Optimization of Naphtho[2,3-b]thiophene diimide-Based Triads with Varying π-Bridge Structures for Enhanced Charge Transport

A deep understanding of the relationship between material structure and performance is essential for the advancement of high-performance n-type organic semiconductor materials. This study investigates the design of NTI-based triads, focusing on how varying π-bridge structures affect their electronic properties and charge transport in organic field-effect transistors (OFETs). Four triads—NTI-Tz-NTI, NTI-BTTz-NTI, NTI-BBTdz-NTI, and NTI-BBTz-NTI—were synthesized by incorporating electron-deficient π-bridges with different conjugation lengths, aimed at optimizing molecular planarity and lowering the lowest unoccupied molecular orbital (LUMO) energy, crucial for improving n-type charge transport. The study systematically evaluated the effects of these structural variations on charge transport, thermal stability, and optoelectronic properties.
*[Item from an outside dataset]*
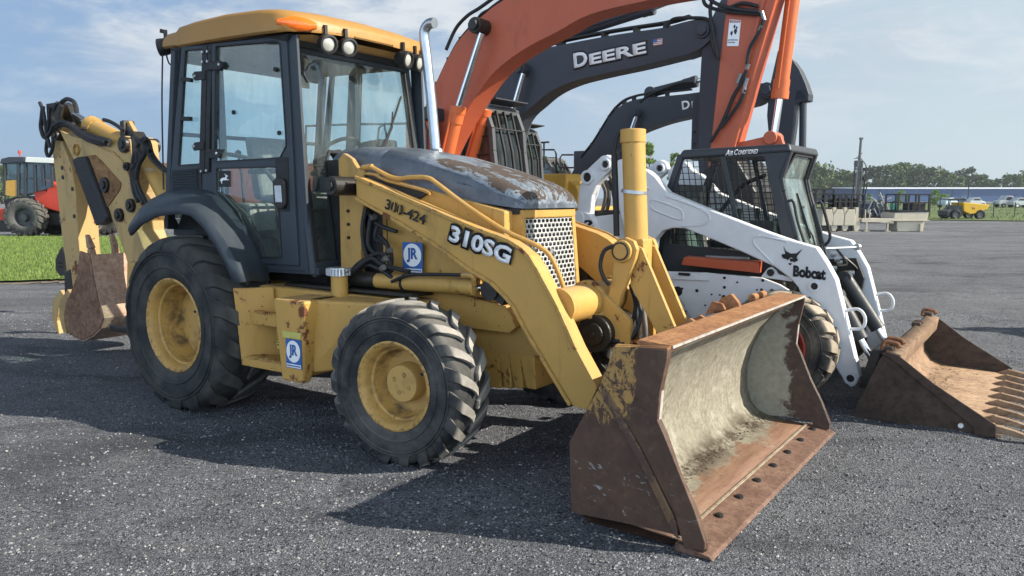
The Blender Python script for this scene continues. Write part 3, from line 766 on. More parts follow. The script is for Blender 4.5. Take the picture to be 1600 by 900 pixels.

NTI-BTTz-NTI and NTI-BBTz-NTI, with longer conjugated π-bridges, showed an increase of more than one order of magnitude increase in electron mobility compared to NTI-Tz-NTI and NTI-BBTdz-NTI, with NTI-BTTz-NTI achieving the highest mobility of 0.056 cm ² V ^-1 s ^-1 . X-ray diffraction (XRD) and atomic force microscopy (AFM) analysis revealed highly ordered molecular packing and strong π-π stacking interactions in NTI-BTTz-NTI, enhancing charge transport. These findings underscore the importance of molecular structure and packing morphology in optimizing OFET performance, providing a framework for designing high-performance n-type organic semiconductors for efficient and stable organic electronic devices.